> **Aim of the task**
Reproduce the lines exactly, beginning with the line that has "Write a Blender" and ending with the line that has "from mathutils.geometry import". Images are left out.

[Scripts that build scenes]
# # # # # # #

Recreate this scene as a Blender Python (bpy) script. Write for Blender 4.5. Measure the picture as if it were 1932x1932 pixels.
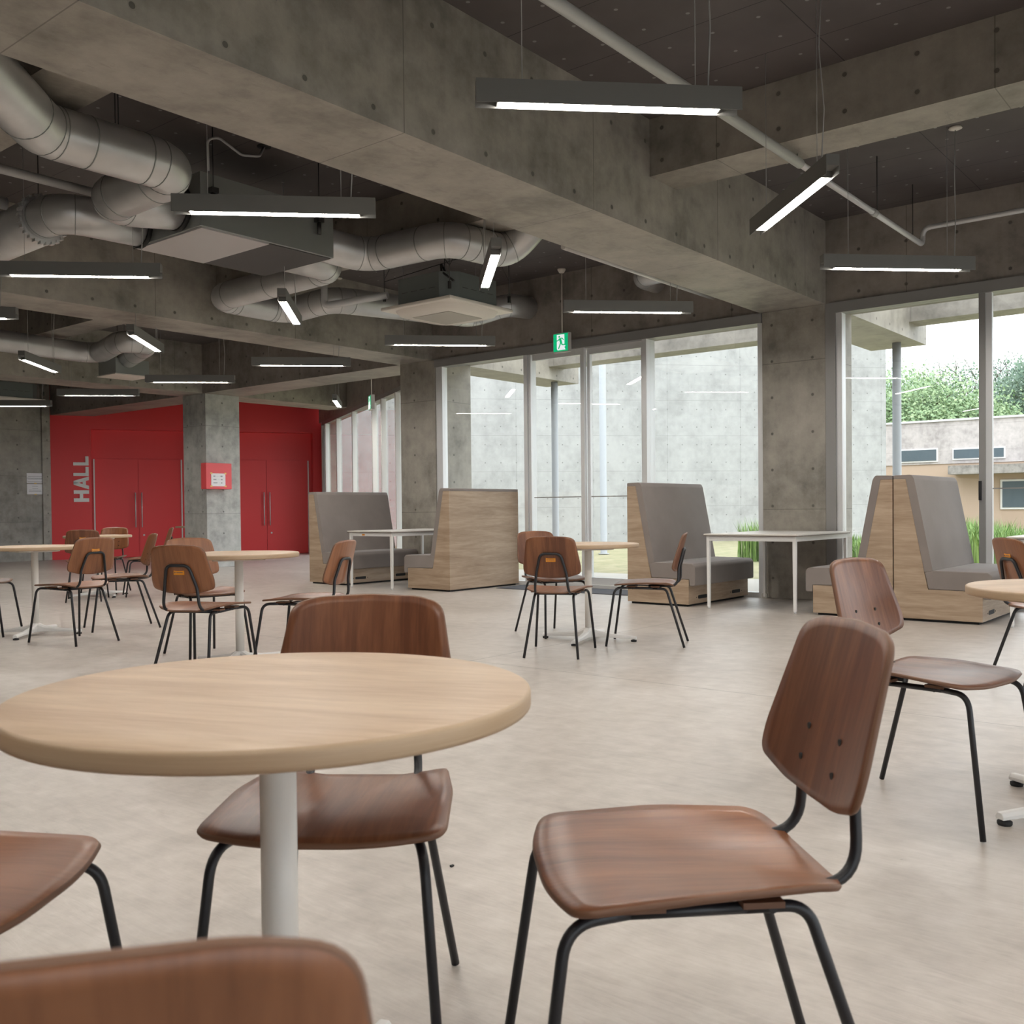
import bpy, math, random
from mathutils import Vector, Matrix, Quaternion
random.seed(7)
R = math.radians
sc = bpy.context.scene
col = sc.collection
for o in list(bpy.data.objects): bpy.data.objects.remove(o, do_unlink=True)

# ---------------------------------------------------------------- camera
cam_d = bpy.data.cameras.new('camera'); cam = bpy.data.objects.new('camera', cam_d); col.objects.link(cam)
sc.camera = cam
Rt = Vector((0.631643, -0.775194, -0.010085)); Up = Vector((0.019341, 0.002752, 0.999809)); Fw = Vector((0.775018, 0.631717, -0.016731))
m = Matrix((Rt, Up, -Fw)).transposed().to_4x4(); m.translation = Vector((0, 0, 0.985))
cam.matrix_world = m
cam_d.sensor_width = 36; cam_d.sensor_fit = 'HORIZONTAL'
cam_d.lens = 1846.69/1932*36
cam_d.shift_x = -(965.94-966)/1932; cam_d.shift_y = (990.7-966)/1932
cam_d.clip_start = 0.05; cam_d.clip_end = 400
cam_d.dof.use_dof = True; cam_d.dof.focus_distance = 6.0; cam_d.dof.aperture_fstop = 11

# ---------------------------------------------------------------- light and exposure
sc.view_settings.view_transform = 'Standard'; sc.view_settings.look = 'None'
sc.view_settings.gamma = 1; sc.view_settings.use_curve_mapping = False
sc.view_settings.exposure = 1.92
SKY = 1.08
LAMP = 30.0
sc.cycles.max_bounces = 14; sc.cycles.diffuse_bounces = 7; sc.cycles.transparent_max_bounces = 16
w = bpy.data.worlds.new('sky'); sc.world = w; w.use_nodes = True
nt = w.node_tree; nt.nodes.clear()
wo = nt.nodes.new('ShaderNodeOutputWorld'); bg = nt.nodes.new('ShaderNodeBackground')
tc = nt.nodes.new('ShaderNodeTexCoord'); mp = nt.nodes.new('ShaderNodeMapping'); mp.inputs['Scale'].default_value = (2.0, 2.0, 5.0)
ns = nt.nodes.new('ShaderNodeTexNoise'); ns.inputs['Scale'].default_value = 2.2; ns.inputs['Detail'].default_value = 6
cr = nt.nodes.new('ShaderNodeValToRGB'); cr.color_ramp.elements[0].position = .40; cr.color_ramp.elements[0].color = (.62, .70, .84, 1)
cr.color_ramp.elements[1].position = .56; cr.color_ramp.elements[1].color = (1, 1, 1, 1)
nt.links.new(tc.outputs['Generated'], mp.inputs[0]); nt.links.new(mp.outputs[0], ns.inputs['Vector'])
nt.links.new(ns.outputs[0], cr.inputs[0]); nt.links.new(cr.outputs[0], bg.inputs[0]); bg.inputs[1].default_value = SKY
nt.links.new(bg.outputs[0], wo.inputs[0])
sun_d = bpy.data.lights.new('sun', 'SUN'); sun_d.energy = 0.4; sun_d.angle = R(40); sun_d.color = (1, .97, .92)
sun = bpy.data.objects.new('sun', sun_d); col.objects.link(sun); sun.rotation_euler = (R(35), R(-30), 0)

def portal(name, loc, rot, sx, sz):
    d = bpy.data.lights.new(name, 'AREA'); d.shape = 'RECTANGLE'; d.size = sx; d.size_y = sz; d.cycles.is_portal = True
    o = bpy.data.objects.new(name, d); col.objects.link(o); o.location = loc; o.rotation_euler = rot
portal('portal_window_wall', (10.75, 1.0, 1.5), (R(90), 0, R(90)), 17, 3.0)
portal('portal_rear_glazing', (0, -8.3, 1.5), (R(90), 0, 0), 19, 3.0)
portal('portal_entrance_glazing', (13.2, 13.6, 1.5), (R(90), 0, R(60)), 8, 3.0)

# ---------------------------------------------------------------- node helpers and materials
class NT:
    def __init__(s, name):
        s.m = bpy.data.materials.new(name); s.m.use_nodes = True; s.t = s.m.node_tree; s.t.nodes.clear()
        s.out = s.t.nodes.new('ShaderNodeOutputMaterial'); s.b = s.t.nodes.new('ShaderNodeBsdfPrincipled')
        s.t.links.new(s.b.outputs[0], s.out.inputs[0])
    def n(s, typ, **k):
        x = s.t.nodes.new(typ)
        for a, v in k.items(): setattr(x, a, v)
        return x
    def l(s, a, b): s.t.links.new(a, b)
    def math(s, op, a, b=None, c=None):
        x = s.n('ShaderNodeMath', operation=op)
        for i, v in enumerate((a, b, c)):
            if v is None: continue
            if isinstance(v, (int, float)): x.inputs[i].default_value = v
            else: s.l(v, x.inputs[i])
        return x.outputs[0]
    def mix(s, f, a, b, mode='MIX'):
        x = s.n('ShaderNodeMix', data_type='RGBA', blend_type=mode)
        for i, v in ((0, f), (6, a), (7, b)):
            if isinstance(v, (int, float)): x.inputs[i].default_value = v
            elif isinstance(v, tuple): x.inputs[i].default_value = (*v, 1)[:4]
            else: s.l(v, x.inputs[i])
        return x.outputs[2]
    def coords(s, scale=(1, 1, 1), rot=(0, 0, 0)):
        t = s.n('ShaderNodeTexCoord'); mm = s.n('ShaderNodeMapping'); mm.inputs['Scale'].default_value = scale; mm.inputs['Rotation'].default_value = rot
        s.l(t.outputs['Object'], mm.inputs[0]); return mm.outputs[0]
    def noise(s, vec, scale, detail=4, rough=.55, dist=0):
        x = s.n('ShaderNodeTexNoise'); x.inputs['Scale'].default_value = scale; x.inputs['Detail'].default_value = detail
        x.inputs['Roughness'].default_value = rough; x.inputs['Distortion'].default_value = dist; s.l(vec, x.inputs['Vector']); return x.outputs[0]
    def ramp(s, f, stops):
        x = s.n('ShaderNodeValToRGB'); e = x.color_ramp.elements
        while len(e) < len(stops): e.new(.5)
        for i, (p, c) in enumerate(stops): e[i].position = p; e[i].color = (*c, 1)
        s.l(f, x.inputs[0]); return x.outputs[0]
    def bump(s, h, strength=.2, dist=.01):
        x = s.n('ShaderNodeBump'); x.inputs['Strength'].default_value = strength; x.inputs['Distance'].default_value = dist
        s.l(h, x.inputs['Height']); s.l(x.outputs[0], s.b.inputs['Normal'])
    def set(s, **k):
        for a, v in k.items():
            i = s.b.inputs[a.replace('_', ' ')]
            if isinstance(v, tuple): i.default_value = (*v, 1)[:4]
            elif isinstance(v, (int, float)): i.default_value = v
            else: s.l(v, i)
        return s.m

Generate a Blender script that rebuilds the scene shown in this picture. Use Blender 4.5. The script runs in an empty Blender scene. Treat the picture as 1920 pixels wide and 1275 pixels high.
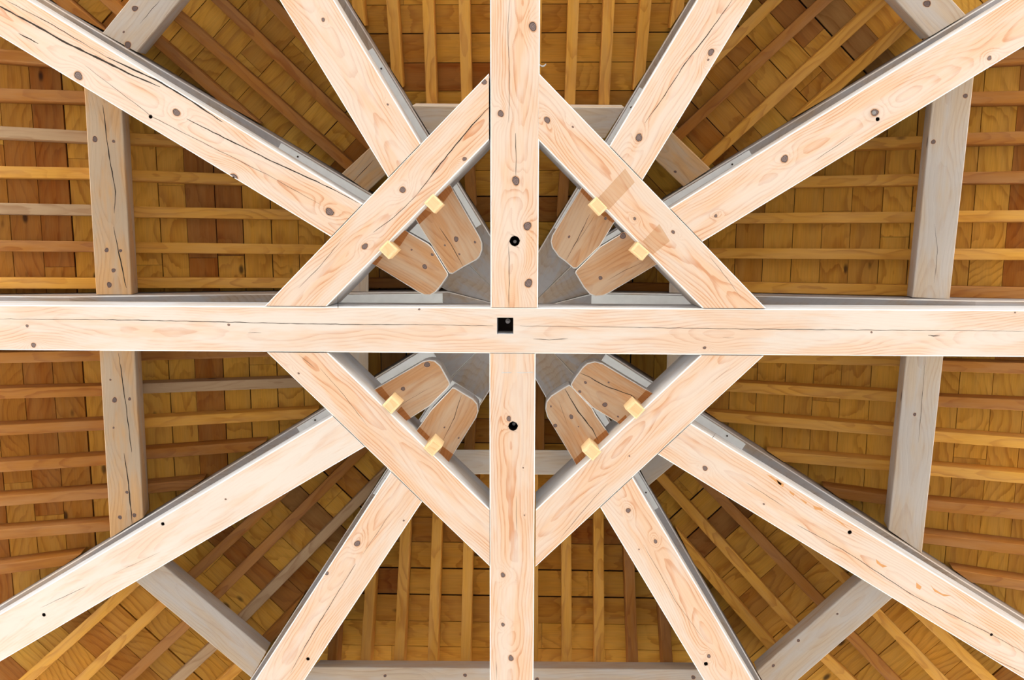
import bpy, math, random
import numpy as np
from mathutils import Matrix, Vector

# ---------------------------------------------------------------- camera
F = 1370.0; PP = (960.0, 637.5); ZEN = (1000.0, 460.0)     # focal length and zenith point, in pixels of the 1920x1275 frame
TZ = 4.0; CAMZ = 1.6; BASE = CAMZ + TZ                      # underside of the tie beams above the camera / above the floor
def nrm(v): v = np.array(v, float); return v / np.linalg.norm(v)
ZA = nrm([ZEN[0]-PP[0], ZEN[1]-PP[1], F])
_s = .0062
XA = nrm([1, _s, -(ZA[0]+ZA[1]*_s)/ZA[2]])
YA = np.cross(ZA, XA)
def ray(px, py):
    v = np.array([px-PP[0], py-PP[1], F]); return np.array([v@XA, v@YA, v@ZA])
_r = ray(962, 618); CEN = _r[:2]/_r[2]*TZ
EYE = np.array([-CEN[0], -CEN[1], CAMZ])
def at(px, py, z=0.0):
    """point of the place seen at a pixel, on the level z above the tie undersides"""
    r = ray(px, py); p = r[:2]/r[2]*(TZ+z) - CEN
    return np.array([p[0], p[1], BASE+z])

sc = bpy.context.scene
col = sc.collection
cd = bpy.data.cameras.new('camera'); cam = bpy.data.objects.new('camera', cd); col.objects.link(cam)
cd.sensor_width = 36; cd.lens = F*36/1920; cd.clip_start = .05; cd.clip_end = 200
cam.matrix_world = Matrix(((XA[0], -XA[1], -XA[2], EYE[0]), (YA[0], -YA[1], -YA[2], EYE[1]),
                           (ZA[0], -ZA[1], -ZA[2], EYE[2]), (0, 0, 0, 1)))
sc.camera = cam

# ---------------------------------------------------------------- light
w = bpy.data.worlds.new('world'); sc.world = w; w.use_nodes = True
bg = w.node_tree.nodes['Background']; bg.inputs[0].default_value = (.80, .90, 1.0, 1); bg.inputs[1].default_value = 1.7
def sun(el, az, energy, color, ang):
    l = bpy.data.lights.new('sun', 'SUN'); l.energy = energy; l.color = color; l.angle = math.radians(ang)
    o = bpy.data.objects.new('sun', l); col.objects.link(o)
    d = Vector((math.cos(az)*math.cos(el), math.sin(az)*math.cos(el), math.sin(el)))
    o.rotation_euler = d.to_track_quat('Z', 'Y').to_euler(); return o
sun(math.radians(48), math.radians(-120), 11.0, (1, .95, .86), .6)
def area(x, y, z, tx, ty, tz, size, energy, color):
    l = bpy.data.lights.new('lamp', 'AREA'); l.energy = energy; l.color = color; l.size = size; l.shape = 'DISK'
    o = bpy.data.objects.new('lamp', l); col.objects.link(o); o.location = (x, y, z)
    d = Vector((tx-x, ty-y, tz-z)); o.rotation_euler = (-d).to_track_quat('Z', 'Y').to_euler()
sc.view_settings.view_transform = 'Standard'; sc.view_settings.look = 'None'
sc.view_settings.exposure = 1.0; sc.view_settings.gamma = 1; sc.view_settings.use_curve_mapping = False

# ---------------------------------------------------------------- node helpers
class NG:
    def __init__(s, name):
        s.m = bpy.data.materials.new(name); s.m.use_nodes = True; s.t = s.m.node_tree; s.n = s.t.nodes; s.l = s.t.links
        s.b = s.n['Principled BSDF']
    def node(s, ty, **k):
        n = s.n.new(ty)
        for a, v in k.items(): setattr(n, a, v)
        return n
    def put(s, sock, v):
        if isinstance(v, bpy.types.NodeSocket): s.l.new(v, sock)
        elif isinstance(v, tuple) and len(v) == 3 and sock.type == 'RGBA': sock.default_value = (*v, 1)
        else: sock.default_value = v
    def math(s, op, a, b=0.0, c=0.0):
        n = s.node('ShaderNodeMath', operation=op); s.put(n.inputs[0], a); s.put(n.inputs[1], b); s.put(n.inputs[2], c); return n.outputs[0]
    def mix(s, f, a, b, mode='MIX'):
        n = s.node('ShaderNodeMix', data_type='RGBA', blend_type=mode); s.put(n.inputs[0], f); s.put(n.inputs[6], a); s.put(n.inputs[7], b); return n.outputs[2]
    def ramp(s, v, lo, hi, a=0.0, b=1.0):
        n = s.node('ShaderNodeMapRange', clamp=True, interpolation_type='SMOOTHSTEP'); s.put(n.inputs[0], v)
        for i, q in enumerate((lo, hi, a, b)): s.put(n.inputs[i+1], q)
        return n.outputs[0]
    def vec(s, x, y, z):
        n = s.node('ShaderNodeCombineXYZ'); s.put(n.inputs[0], x); s.put(n.inputs[1], y); s.put(n.inputs[2], z); return n.outputs[0]
    def noise(s, v, scale, det=2.0, rough=.5):
        n = s.node('ShaderNodeTexNoise'); s.put(n.inputs['Vector'], v); n.inputs['Scale'].default_value = scale
        n.inputs['Detail'].default_value = det; n.inputs['Roughness'].default_value = rough; return n.outputs[0]
    def objattr(s, name):
        return s.node('ShaderNodeAttribute', attribute_type='OBJECT', attribute_name=name).outputs['Fac']
    def geoattr(s, name):
        return s.node('ShaderNodeAttribute', attribute_type='GEOMETRY', attribute_name=name).outputs['Fac']
    def xyz(s):
        t = s.node('ShaderNodeTexCoord'); n = s.node('ShaderNodeSeparateXYZ'); s.l.new(t.outputs['Object'], n.inputs[0]); return n.outputs

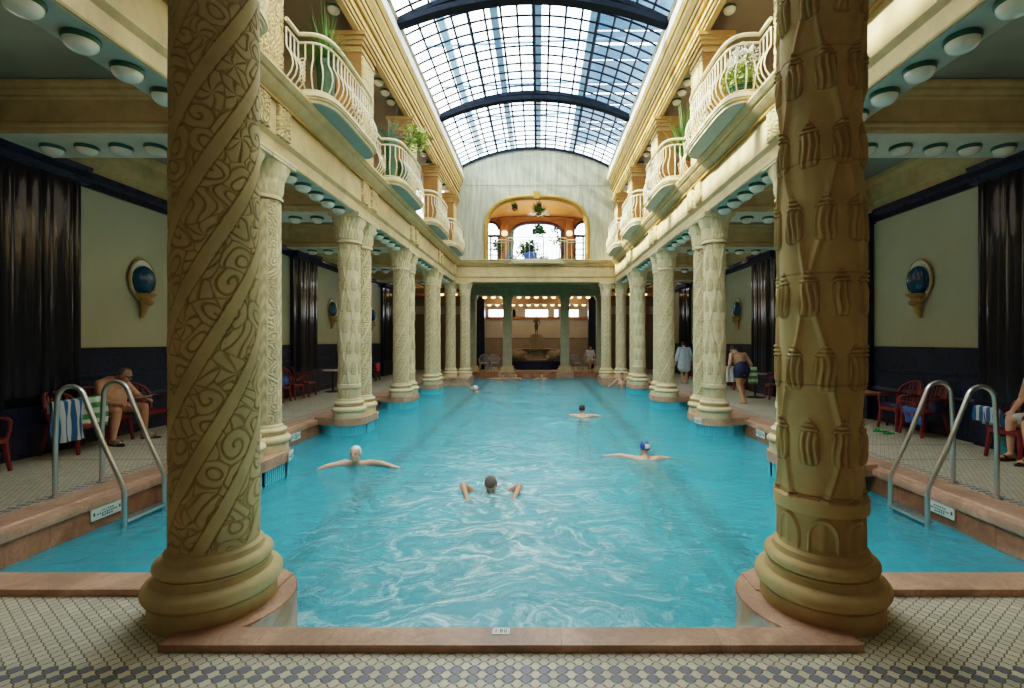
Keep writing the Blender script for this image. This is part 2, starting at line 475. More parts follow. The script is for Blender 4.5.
M['towel_green'] = striped('green_white_stripe', (0.66, 0.70, 0.60), (0.10, 0.34, 0.11), 0.16, 2)
M['pillar_green'] = stone('grey_green_stone', (0.46, 0.40, 0.26), cav=False)
# ------------------------------------------------------------------ layout
XC, XF, XI = 3.85, 3.58, 4.06
PIL = [-1.2, 2.8, 6.86, 10.92, 15.0, 19.07, 23.15]
MID = [4.83, 8.9, 12.95, 17.03, 21.1]       # nave column axis, beam face, beam inner face
XW = 7.25                            # side walls
PX, PD = 4.475, 4.90                 # pool wall face, coping outer edge
ZW = -0.30                           # water level
ZB = 4.30                            # underside of the nave beam
PAIRS = [2.76, 6.65, 10.45, 14.25, 18.05]
BAYS = [4.75, 8.55, 12.35, 16.15, 19.75]
SIDE = ((-1, 'left'), (1, 'right'))

TN = [0]
def trim(mb, m, parent=None, **k):
    TN[0] += 1
    return struct('trim_%d' % TN[0], mb, m, parent, **k)
# ------------------------------------------------------------------ floor
M['floor'] = lantern_floor('lantern_mosaic', False, (75, 77))
M['floor_side'] = lantern_floor('lantern_mosaic_side', True, (160, 162, -160, -162), (150, 172, 236, 258, 322, 344))
f = MB()
f.box(-XW, XW, -5, 2.54, -0.3, 0)
for s in (-1, 1):
    a, b = sorted((s * 1.87, s * XW)); f.box(a, b, 2.54, 3.1, -0.3, 0)
floor = struct('floor', f, M['floor'], smooth=False)
f = MB()
for s in (-1, 1):
    a, b = sorted((s * PD, s * XW)); f.box(a, b, 3.1, 26, -0.3, 0)
f.box(-XW, XW, 25.9, 31.2, -0.3, 0)
o = struct('floor_side_decks', f, M['floor_side'], smooth=False)

# ------------------------------------------------------------------ pool shell
f = MB()
f.box(-PX, PX, 3.33, 25.5, -1.35, -1.25)
f.box(-1.5, 1.5, 2.7, 3.33, -1.35, -1.25)
for s in (-1, 1):
    a, b = sorted((s * PX, s * (PX + .1))); f.box(a, b, 3.3, 25.6, -1.3, -0.34)
f.box(-PX, PX, 25.5, 25.6, -1.3, -0.34)
f.box(-PX, PX, 3.2, 3.3, -1.3, -0.34)
struct('pool_basin_floor', f, M['pool'], smooth=False)['kind'] = 'structure'
lanes = MB()
for x in (-2.45, -0.05, 2.35):
    if abs(x) < 1: continue
    lanes.box(x - .14, x + .14, 4.2, 24.6, -1.25, -1.245)
    lanes.box(x - .5, x + .5, 4.2, 4.4, -1.25, -1.245)
struct('floor_lane_lines', lanes, M['lane'], smooth=False)
# water surface with real ripples
def noise2(x, y, seed, oct=4):
    r = np.random.RandomState(seed); out = np.zeros_like(x)
    for k in range(26):
        a = r.uniform(0, 2 * PI); w = r.uniform(2.2, 9.5)
        out += np.sin(x * w * np.cos(a) + y * w * np.sin(a) + r.uniform(0, 6.28)
                      + 0.7 * np.sin(x * 1.3 + y * .9 + k)) / (w ** 1.0)
    return out
def water_grid(x0, x1, y0, y1, nx, ny):
    xs = np.linspace(x0, x1, nx); ys = y0 + (y1 - y0) * np.linspace(0, 1, ny) ** 1.6
    X, Y = np.meshgrid(xs, ys)
    amp = 0.34 + 0.66 * np.exp(-((X - 0.1) / 1.5) ** 2)
    Z = ZW + 0.021 * noise2(X + .25 * np.sin(Y * 1.7), Y * 1.25 + .25 * np.sin(X * 1.9), 3) * amp
    V = np.stack([X, Y, Z], -1).reshape(-1, 3)
    idx = np.arange(nx * ny).reshape(ny, nx)
    Fc = np.stack([idx[:-1, :-1], idx[:-1, 1:], idx[1:, 1:], idx[1:, :-1]], -1).reshape(-1, 4)
    return V.tolist(), Fc.tolist()
f = MB(); f.add(*water_grid(-PX + .004, PX - .004, 2.72, 25.49, 200, 420))
o = struct('water', f, M['water'], recalc=False, ang=180)

# copings (trim)
def kinds(o):
    o['kind'] = 'structure'; return o
f = MB()
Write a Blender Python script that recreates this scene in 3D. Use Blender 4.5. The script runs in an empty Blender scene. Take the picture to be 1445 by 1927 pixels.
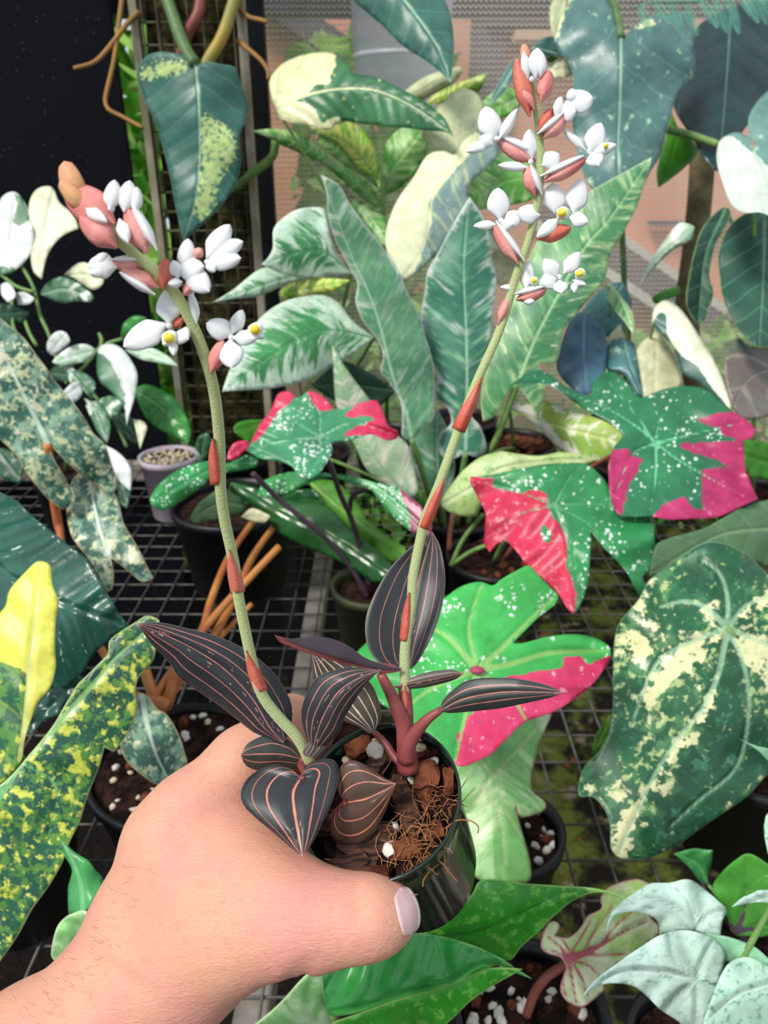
import bpy, math, random
import numpy as np
from mathutils import Vector, Matrix
from mathutils.geometry import delaunay_2d_cdt

random.seed(7); RNG = np.random.default_rng(7)
SC = bpy.context.scene
COL = SC.collection

# ------------------------------------------------------------------ camera, sky, sun, exposure
FPX = 1400.0; PITCH = math.radians(25.0)
CAM = np.array([0.0, 0.0, 0.60])
cd = bpy.data.cameras.new('camera'); cam = bpy.data.objects.new('camera', cd); COL.objects.link(cam)
cam.location = CAM; cam.rotation_euler = (math.pi / 2 - PITCH, 0, 0)
cd.sensor_fit = 'VERTICAL'; cd.sensor_height = 36.0; cd.lens = FPX / 1927 * 36.0
cd.clip_start = 0.02; cd.clip_end = 60
cd.dof.use_dof = True; cd.dof.focus_distance = 0.262; cd.dof.aperture_fstop = 19.0
SC.camera = cam

W = bpy.data.worlds.new('sky'); SC.world = W; W.use_nodes = True
wn = W.node_tree.nodes; wl = W.node_tree.links; wn.clear()
wo = wn.new('ShaderNodeOutputWorld'); wb = wn.new('ShaderNodeBackground')
wb.inputs['Color'].default_value = (0.86, 0.94, 1.0, 1); wb.inputs['Strength'].default_value = 0.80
wl.new(wb.outputs[0], wo.inputs[0])
sd = bpy.data.lights.new('sun', 'SUN'); sun = bpy.data.objects.new('sun', sd); COL.objects.link(sun)
sd.energy = 3.2; sd.angle = math.radians(14); sd.color = (1.0, 0.95, 0.87)
sun.rotation_euler = (math.radians(25), math.radians(-31), 0); sun.location = (0, 0, 5)

SC.view_settings.view_transform = 'Standard'; SC.view_settings.look = 'None'
SC.view_settings.gamma = 1.0; SC.view_settings.use_curve_mapping = False
SC.view_settings.exposure = 0.0
SC.cycles.max_bounces = 8; SC.cycles.transparent_max_bounces = 16

# ------------------------------------------------------------------ geometry helpers
SP, CP = math.sin(PITCH), math.cos(PITCH)
RIGHT = np.array([1.0, 0, 0]); UP = np.array([0, SP, CP]); FWD = np.array([0, CP, -SP])

def ray(px, py):
    px = np.asarray(px, float); py = np.asarray(py, float)
    return FWD + ((px - 722.5) / FPX)[..., None] * RIGHT + ((963.5 - py) / FPX)[..., None] * UP

def P(px, py, d):
    """world point seen in direction (px, py) at depth d metres along the view axis"""
    return CAM + np.asarray(d, float)[..., None] * ray(px, py)

def on_z(px, py, z):
    r = ray(px, py); return CAM + r * ((z - CAM[2]) / r[2])

ZO = {0: (0, 0), 1: (0, 0), 2: (480, 0), 3: (905, 0), 4: (0, 460), 5: (400, 460), 6: (905, 460),
      7: (0, 900), 8: (400, 900), 9: (905, 900), 10: (0, 1387), 11: (400, 1387), 12: (905, 1387)}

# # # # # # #

> **Complete output**
Write a Blender Python script that recreates this scene in 3D. Use Blender 4.5. The script runs in an empty Blender scene. Take the picture to be 1445 by 1927 pixels.
import bpy, math, random
import numpy as np
from mathutils import Vector, Matrix
from mathutils.geometry import delaunay_2d_cdt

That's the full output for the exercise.